Ese, precisamente, es el peligro del dogma: el de seguir cocinando omelettes con huevos de dinosaurio cuando ya han surgido los deliciosos huevos de gallina (para continuar con nuestra analogía) y, por si fuera poco, condenar a la hoguera a todo aquel supuesto apóstata que se atreva a sustituir los “sacrosantos” huevos de tiranosaurio por otros mucho mejores que éstos en todo sentido (de forma muy similar a como las débiles, malévolas y falaces autoridades religiosas de la Judea del primer milenio, hicieron nada menos que en contra de su propio Mesías).

¿Y cómo evitamos caer en ese rígido e incluso peligroso dogmatismo, producto del aferrarse irracionalmente a la letra muerta de la ley antigua? ¿Burlándonos de ella y tirándola por completo a la basura, como si sus elevados preceptos fueran tan sólo un absurdo cúmulo de locuras inservibles, pertenecientes a un pasado lejano e incluso incivilizado?

Por supuesto que no.

Se logra, como bien lo declara con maestría insuperable el inigualable Cristo, amando directamente y mucho más al origen de la Ley que a la Ley misma, es decir, al Dios eterno, Omnisciente y Todopoderoso, del que proviene no sólo la Vida y la Verdad misma, sino también toda excelsa receta que pueda llegar a ser escrita.

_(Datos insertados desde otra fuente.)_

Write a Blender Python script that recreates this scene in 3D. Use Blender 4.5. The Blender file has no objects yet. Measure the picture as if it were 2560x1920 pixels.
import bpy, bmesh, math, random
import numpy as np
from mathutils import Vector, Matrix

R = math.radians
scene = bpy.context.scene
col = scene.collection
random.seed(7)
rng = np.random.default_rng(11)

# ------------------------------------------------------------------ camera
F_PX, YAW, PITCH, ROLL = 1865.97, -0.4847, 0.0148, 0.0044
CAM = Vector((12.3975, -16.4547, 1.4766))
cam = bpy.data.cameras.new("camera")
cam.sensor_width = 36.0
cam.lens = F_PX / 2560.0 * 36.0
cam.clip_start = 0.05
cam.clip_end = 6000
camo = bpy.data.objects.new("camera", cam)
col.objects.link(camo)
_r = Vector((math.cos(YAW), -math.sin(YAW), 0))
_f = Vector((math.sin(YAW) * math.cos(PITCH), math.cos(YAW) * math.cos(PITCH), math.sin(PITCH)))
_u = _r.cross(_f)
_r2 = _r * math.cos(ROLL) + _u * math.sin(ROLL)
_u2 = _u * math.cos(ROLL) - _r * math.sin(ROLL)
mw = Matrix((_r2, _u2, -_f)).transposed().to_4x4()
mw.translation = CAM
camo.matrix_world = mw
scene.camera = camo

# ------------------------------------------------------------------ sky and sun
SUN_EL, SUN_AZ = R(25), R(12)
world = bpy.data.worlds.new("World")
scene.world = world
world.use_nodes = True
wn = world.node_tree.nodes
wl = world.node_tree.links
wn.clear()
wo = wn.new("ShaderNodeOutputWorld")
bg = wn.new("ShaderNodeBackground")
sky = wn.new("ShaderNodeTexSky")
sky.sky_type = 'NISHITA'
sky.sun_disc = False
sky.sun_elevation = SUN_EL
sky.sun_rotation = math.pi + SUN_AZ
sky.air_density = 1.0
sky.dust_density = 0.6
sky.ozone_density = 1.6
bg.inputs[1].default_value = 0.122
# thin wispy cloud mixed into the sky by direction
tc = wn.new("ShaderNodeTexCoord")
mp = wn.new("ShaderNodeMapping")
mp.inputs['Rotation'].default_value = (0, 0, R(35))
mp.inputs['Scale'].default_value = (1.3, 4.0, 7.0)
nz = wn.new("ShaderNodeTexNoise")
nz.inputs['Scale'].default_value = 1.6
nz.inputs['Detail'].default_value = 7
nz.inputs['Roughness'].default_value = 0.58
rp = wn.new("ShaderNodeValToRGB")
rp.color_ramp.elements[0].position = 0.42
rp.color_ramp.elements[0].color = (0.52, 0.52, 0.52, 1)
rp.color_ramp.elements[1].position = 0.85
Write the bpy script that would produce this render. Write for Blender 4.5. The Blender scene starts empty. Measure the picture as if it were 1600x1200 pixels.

Cuando se ama a Dios por encima de todas las cosas y con todas las fuerzas de nuestra mente, nuestro corazón y nuestra alma, la Ley más perfecta, la receta del platillo más sublime y delicioso que pueda concebirse, brotará milagrosamente y por añadidura de lo más profundo de nuestro interior, infestando así de frutos elevados y gloriosos (pues provienen no de uno mismo, sino directamente de Aquel merecedor de todo honor y de toda gloria) colmándonos, decía, no sólo a nuestro propio ser y a nuestra propia vida de semejantes bendiciones, sino también a las de todos los hermanos nuestros que nos rodeen (e incluso, por medio de nuestro ejemplo y de las tal vez limitadas recetas que logremos esbozar durante nuestra breve estancia en este mundo, a una o a varias de las generaciones futuras).